> **GIVEN DATA**:
============
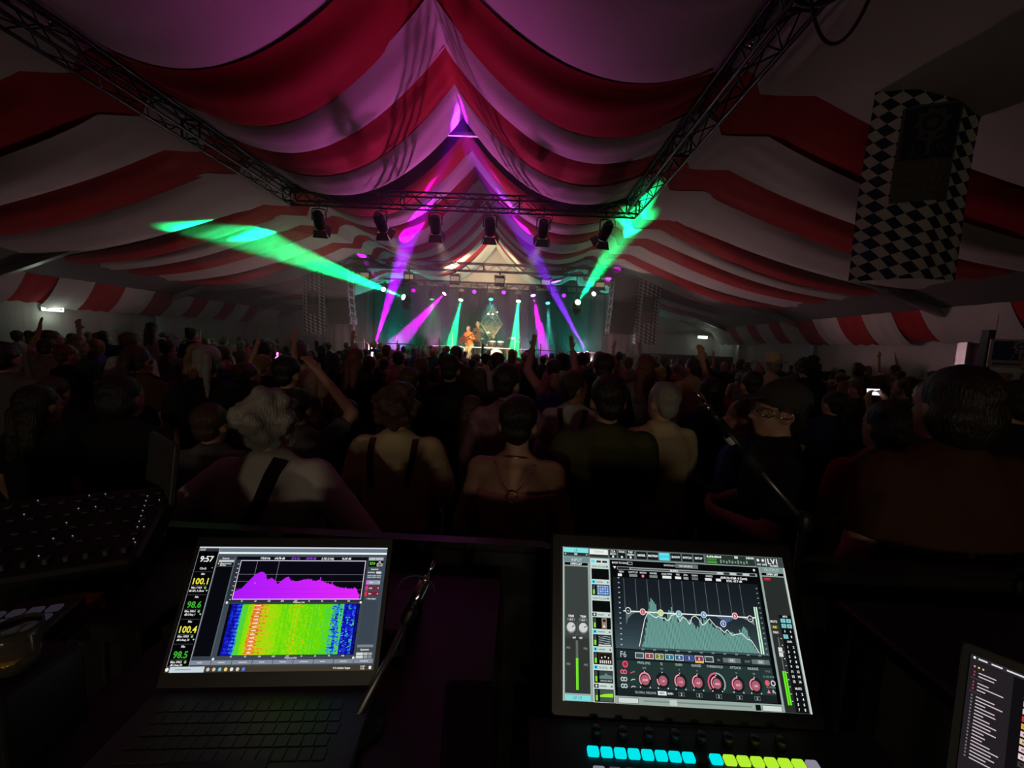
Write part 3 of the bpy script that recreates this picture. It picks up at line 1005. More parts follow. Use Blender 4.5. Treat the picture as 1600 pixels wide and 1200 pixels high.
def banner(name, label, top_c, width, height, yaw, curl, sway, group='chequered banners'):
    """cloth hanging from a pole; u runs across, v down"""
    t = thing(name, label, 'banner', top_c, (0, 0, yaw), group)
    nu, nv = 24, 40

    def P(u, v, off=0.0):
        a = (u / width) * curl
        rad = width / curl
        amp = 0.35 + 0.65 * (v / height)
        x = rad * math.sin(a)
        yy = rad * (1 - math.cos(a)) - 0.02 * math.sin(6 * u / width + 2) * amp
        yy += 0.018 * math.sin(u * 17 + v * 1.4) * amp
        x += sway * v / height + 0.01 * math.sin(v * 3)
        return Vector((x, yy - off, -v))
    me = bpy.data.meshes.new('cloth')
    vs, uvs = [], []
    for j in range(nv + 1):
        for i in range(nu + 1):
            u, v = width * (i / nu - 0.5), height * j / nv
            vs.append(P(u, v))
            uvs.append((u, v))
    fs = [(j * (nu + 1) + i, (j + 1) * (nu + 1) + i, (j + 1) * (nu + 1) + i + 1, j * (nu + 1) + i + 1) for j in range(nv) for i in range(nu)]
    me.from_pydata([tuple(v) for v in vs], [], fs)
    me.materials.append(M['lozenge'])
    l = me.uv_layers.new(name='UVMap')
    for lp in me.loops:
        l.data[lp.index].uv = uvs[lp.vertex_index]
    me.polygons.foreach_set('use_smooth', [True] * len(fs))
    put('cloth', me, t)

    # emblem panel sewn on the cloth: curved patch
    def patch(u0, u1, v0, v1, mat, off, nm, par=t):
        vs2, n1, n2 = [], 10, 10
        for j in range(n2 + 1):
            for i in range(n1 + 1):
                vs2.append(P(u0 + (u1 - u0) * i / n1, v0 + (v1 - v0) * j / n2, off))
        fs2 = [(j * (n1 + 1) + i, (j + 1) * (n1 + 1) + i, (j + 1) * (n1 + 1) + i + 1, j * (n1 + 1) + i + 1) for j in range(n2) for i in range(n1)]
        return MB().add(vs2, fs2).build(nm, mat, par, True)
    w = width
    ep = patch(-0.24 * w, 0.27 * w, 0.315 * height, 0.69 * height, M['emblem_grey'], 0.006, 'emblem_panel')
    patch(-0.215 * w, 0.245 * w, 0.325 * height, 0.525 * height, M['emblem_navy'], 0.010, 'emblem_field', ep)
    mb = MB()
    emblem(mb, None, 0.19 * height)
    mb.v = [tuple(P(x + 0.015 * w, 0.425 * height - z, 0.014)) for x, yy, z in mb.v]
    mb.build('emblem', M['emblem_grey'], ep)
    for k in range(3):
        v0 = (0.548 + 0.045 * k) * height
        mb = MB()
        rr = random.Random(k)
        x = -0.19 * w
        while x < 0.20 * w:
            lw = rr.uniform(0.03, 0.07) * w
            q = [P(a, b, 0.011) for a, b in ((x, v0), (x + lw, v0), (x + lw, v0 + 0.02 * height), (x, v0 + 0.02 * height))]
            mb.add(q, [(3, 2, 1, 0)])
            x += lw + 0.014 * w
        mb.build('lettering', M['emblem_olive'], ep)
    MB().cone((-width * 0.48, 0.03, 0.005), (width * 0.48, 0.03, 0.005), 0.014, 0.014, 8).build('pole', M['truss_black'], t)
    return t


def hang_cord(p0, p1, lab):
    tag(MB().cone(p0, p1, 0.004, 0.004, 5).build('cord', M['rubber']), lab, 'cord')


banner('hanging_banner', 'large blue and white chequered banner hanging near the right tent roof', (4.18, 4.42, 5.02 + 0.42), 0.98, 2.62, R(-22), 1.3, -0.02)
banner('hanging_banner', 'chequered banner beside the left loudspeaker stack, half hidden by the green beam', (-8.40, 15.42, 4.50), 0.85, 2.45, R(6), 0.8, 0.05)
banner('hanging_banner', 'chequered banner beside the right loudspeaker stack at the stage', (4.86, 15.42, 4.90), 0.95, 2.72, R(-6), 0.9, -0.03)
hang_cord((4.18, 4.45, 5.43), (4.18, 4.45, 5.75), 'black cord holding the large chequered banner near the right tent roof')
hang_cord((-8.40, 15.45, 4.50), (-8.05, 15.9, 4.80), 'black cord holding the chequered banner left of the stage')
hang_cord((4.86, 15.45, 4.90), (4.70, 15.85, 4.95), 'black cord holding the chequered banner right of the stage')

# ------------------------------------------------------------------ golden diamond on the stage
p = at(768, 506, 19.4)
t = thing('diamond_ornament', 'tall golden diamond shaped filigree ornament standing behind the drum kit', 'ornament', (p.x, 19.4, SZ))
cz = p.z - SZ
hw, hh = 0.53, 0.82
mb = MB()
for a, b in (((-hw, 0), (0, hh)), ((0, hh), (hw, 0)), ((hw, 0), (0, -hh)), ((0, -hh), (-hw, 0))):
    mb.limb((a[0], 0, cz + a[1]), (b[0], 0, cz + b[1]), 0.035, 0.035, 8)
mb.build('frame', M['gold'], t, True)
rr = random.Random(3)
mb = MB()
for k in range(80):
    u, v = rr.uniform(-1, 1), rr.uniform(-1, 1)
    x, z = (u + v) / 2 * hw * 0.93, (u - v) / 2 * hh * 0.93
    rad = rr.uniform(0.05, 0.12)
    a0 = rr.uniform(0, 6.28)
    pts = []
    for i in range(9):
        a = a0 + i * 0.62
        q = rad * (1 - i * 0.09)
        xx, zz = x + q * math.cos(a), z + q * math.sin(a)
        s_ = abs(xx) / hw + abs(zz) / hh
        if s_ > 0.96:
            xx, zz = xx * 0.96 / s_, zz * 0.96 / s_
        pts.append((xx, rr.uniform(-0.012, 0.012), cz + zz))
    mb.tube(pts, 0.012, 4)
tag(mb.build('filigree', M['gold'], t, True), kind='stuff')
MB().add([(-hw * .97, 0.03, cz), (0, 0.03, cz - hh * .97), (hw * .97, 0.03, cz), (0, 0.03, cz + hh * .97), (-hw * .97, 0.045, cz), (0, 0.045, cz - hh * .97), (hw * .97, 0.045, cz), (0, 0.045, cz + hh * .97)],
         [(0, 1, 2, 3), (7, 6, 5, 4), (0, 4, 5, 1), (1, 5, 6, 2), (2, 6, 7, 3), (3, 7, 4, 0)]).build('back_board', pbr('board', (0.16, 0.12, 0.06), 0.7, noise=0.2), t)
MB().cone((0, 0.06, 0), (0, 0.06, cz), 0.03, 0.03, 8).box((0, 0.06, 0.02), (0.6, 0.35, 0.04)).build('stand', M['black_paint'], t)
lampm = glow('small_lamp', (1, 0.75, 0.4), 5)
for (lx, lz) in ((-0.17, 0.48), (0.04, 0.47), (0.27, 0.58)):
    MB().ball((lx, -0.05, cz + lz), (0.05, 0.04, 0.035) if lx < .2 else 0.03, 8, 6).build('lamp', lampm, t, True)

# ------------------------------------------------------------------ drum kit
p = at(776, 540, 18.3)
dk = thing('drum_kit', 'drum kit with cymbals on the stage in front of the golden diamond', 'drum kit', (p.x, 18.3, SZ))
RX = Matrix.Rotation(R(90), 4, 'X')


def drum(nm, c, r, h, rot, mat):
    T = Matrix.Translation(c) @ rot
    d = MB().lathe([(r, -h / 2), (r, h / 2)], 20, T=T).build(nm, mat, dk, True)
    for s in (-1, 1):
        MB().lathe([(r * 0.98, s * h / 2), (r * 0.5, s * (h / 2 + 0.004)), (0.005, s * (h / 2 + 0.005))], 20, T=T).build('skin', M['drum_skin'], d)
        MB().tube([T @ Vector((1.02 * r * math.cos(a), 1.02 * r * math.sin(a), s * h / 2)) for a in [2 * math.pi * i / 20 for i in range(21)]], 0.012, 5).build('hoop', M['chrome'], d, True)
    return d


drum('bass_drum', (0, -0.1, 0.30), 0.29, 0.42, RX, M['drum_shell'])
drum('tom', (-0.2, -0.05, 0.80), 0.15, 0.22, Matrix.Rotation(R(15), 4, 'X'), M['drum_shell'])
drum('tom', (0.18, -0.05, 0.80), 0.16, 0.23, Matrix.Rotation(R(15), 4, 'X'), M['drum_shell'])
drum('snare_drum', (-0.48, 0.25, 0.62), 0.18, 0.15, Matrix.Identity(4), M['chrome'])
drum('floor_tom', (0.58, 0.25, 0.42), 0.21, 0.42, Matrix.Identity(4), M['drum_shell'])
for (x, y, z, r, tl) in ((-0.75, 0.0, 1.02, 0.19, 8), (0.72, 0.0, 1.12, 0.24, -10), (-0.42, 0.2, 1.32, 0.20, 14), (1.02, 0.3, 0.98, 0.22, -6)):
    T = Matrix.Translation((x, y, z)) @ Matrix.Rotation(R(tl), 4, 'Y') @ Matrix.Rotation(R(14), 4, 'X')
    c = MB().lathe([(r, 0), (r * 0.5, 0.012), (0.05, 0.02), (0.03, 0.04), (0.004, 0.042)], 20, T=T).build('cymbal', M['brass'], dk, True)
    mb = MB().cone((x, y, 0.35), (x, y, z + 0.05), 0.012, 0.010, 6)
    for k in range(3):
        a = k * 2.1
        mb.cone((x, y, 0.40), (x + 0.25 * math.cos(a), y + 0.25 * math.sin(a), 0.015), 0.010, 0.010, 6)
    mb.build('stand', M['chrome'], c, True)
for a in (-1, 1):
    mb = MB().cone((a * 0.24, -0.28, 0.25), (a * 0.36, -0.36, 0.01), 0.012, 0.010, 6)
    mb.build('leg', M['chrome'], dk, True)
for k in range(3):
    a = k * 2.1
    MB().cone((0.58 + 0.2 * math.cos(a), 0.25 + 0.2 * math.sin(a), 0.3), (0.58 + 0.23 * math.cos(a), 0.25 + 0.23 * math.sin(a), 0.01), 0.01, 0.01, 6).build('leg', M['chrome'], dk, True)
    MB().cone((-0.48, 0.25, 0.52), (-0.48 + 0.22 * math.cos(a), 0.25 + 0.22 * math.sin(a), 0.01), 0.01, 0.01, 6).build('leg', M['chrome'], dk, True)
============
> **GIVEN INSTRUCTION**: The lines from the start of the data through the line that contains "put('cloth', me, t)" are to be returned exactly, please, with both ends included and every picture left out.

> **RESULT OF THE TASK**:
Write part 3 of the bpy script that recreates this picture. It picks up at line 1005. More parts follow. Use Blender 4.5. Treat the picture as 1600 pixels wide and 1200 pixels high.
def banner(name, label, top_c, width, height, yaw, curl, sway, group='chequered banners'):
    """cloth hanging from a pole; u runs across, v down"""
    t = thing(name, label, 'banner', top_c, (0, 0, yaw), group)
    nu, nv = 24, 40

    def P(u, v, off=0.0):
        a = (u / width) * curl
        rad = width / curl
        amp = 0.35 + 0.65 * (v / height)
        x = rad * math.sin(a)
        yy = rad * (1 - math.cos(a)) - 0.02 * math.sin(6 * u / width + 2) * amp
        yy += 0.018 * math.sin(u * 17 + v * 1.4) * amp
        x += sway * v / height + 0.01 * math.sin(v * 3)
        return Vector((x, yy - off, -v))
    me = bpy.data.meshes.new('cloth')
    vs, uvs = [], []
    for j in range(nv + 1):
        for i in range(nu + 1):
            u, v = width * (i / nu - 0.5), height * j / nv
            vs.append(P(u, v))
            uvs.append((u, v))
    fs = [(j * (nu + 1) + i, (j + 1) * (nu + 1) + i, (j + 1) * (nu + 1) + i + 1, j * (nu + 1) + i + 1) for j in range(nv) for i in range(nu)]
    me.from_pydata([tuple(v) for v in vs], [], fs)
    me.materials.append(M['lozenge'])
    l = me.uv_layers.new(name='UVMap')
    for lp in me.loops:
        l.data[lp.index].uv = uvs[lp.vertex_index]
    me.polygons.foreach_set('use_smooth', [True] * len(fs))
    put('cloth', me, t)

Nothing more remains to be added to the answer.